Some narrowly escaped the latest surge in flames and wind-whipped embers with only the clothes on their backs and the few belongings they managed to pack into their vehicles during chaotic evacuations.

"Everything is gone. It's tearing me up," Fred Bratten, 57, said as he wept during a phone interview with Reuters on Wednesday. "The only thing I can do now is clean my mess up and move on. It's like burying your dead."

Bratten fled his house in the Sierra hamlet of Grizzly Flats, about 65 miles east of Sacramento, the state capital, on Tuesday night. He returned the next day to find the dwelling, which he shared with his son and grandson, reduced to ashes by the so-called Caldor fire.

A four-block radius around his house was likewise burned "down to nothing," Bratten said.

"The cars have been literally melted with pools of metal underneath them," he said. "It's overwhelming."

Property losses and anguish from California's weekslong wildfire crisis mounted as the state's largest utility, Pacific Gas and Electric Company (PG&E), initiated its first precautionary power shutdown of the summer.

In what has become an episodic ritual of intentional safety blackouts, the company cut electricity to some 48,000 homes and businesses across northern California, starting Tuesday night, to reduce ignition risks posed by possible wind damage to its transmission lines.

By midday on Wednesday, the company said its meteorologists had issued an “all-clear” for some affected areas and that it had begun to restore service where possible.

UNRELENTING FIRE SEASON

But California's drought-desiccated timber, brush and grasslands continued to create a potent fuel bed for fires raging across the state.

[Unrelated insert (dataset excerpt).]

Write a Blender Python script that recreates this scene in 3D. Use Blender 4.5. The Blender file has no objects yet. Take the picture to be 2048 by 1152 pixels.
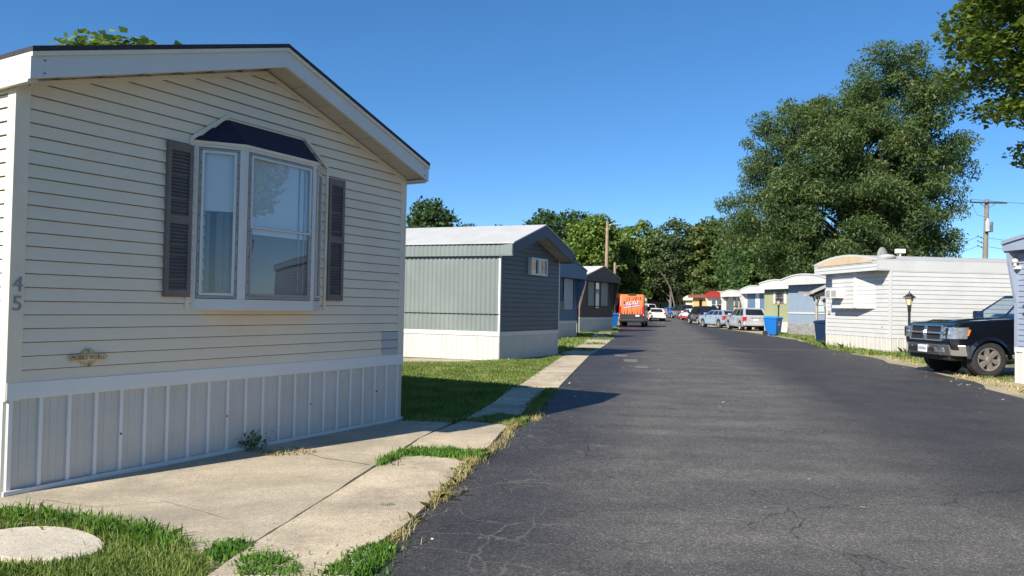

The largest by far, the Dixie fire, has charred nearly 1,000 square miles (2,590 square km) of the Sierras northeast of San Francisco since mid-July, including more than 30,000 acres (12,140 hectares) consumed between Tuesday and Wednesday, according to the California Department of Forestry and Fire Protection (Cal Fire).

Strike teams working with hand tools and bulldozers have nevertheless managed to largely keep flames from breaching containment lines carved around a third of the fire perimeter during the past several days.

Still, the blaze had destroyed at least 1,200 homes and other structures, with 16,000 buildings listed as threatened and an estimated 12,000 people displaced by evacuations, including 125 from the tiny rural town of Mineral.

"We're just hoping when we go back home there's something to go to," resident Clark Tomlinson told local television.

A much smaller but faster-growing blaze emerged this week to become a major threat in another rugged patch of the Sierras when high winds drove flames from the Caldor fire into Grizzly Flats, a community of about 1,200 residents.

Two evacuees were seriously injured as the blaze blew up Monday night into Tuesday, incinerating an elementary school, a post office and dozens of homes.

By Wednesday, the Caldor fire zone had swelled from 6,500 acres (2,630 hectares) to more than 52,000 acres (21,043 hectares) in 24 hours, while containment stood at zero, Cal Fire reported.

The Caldor fire has forced the evacuation of more than 11,000 people from several towns in all, according to the Governor's Office of Emergency Services.

California, which typically has experienced its peak fire season in late summer and fall, is already on pace to see more of its landscape go up in flames this year than last, the worst year on record.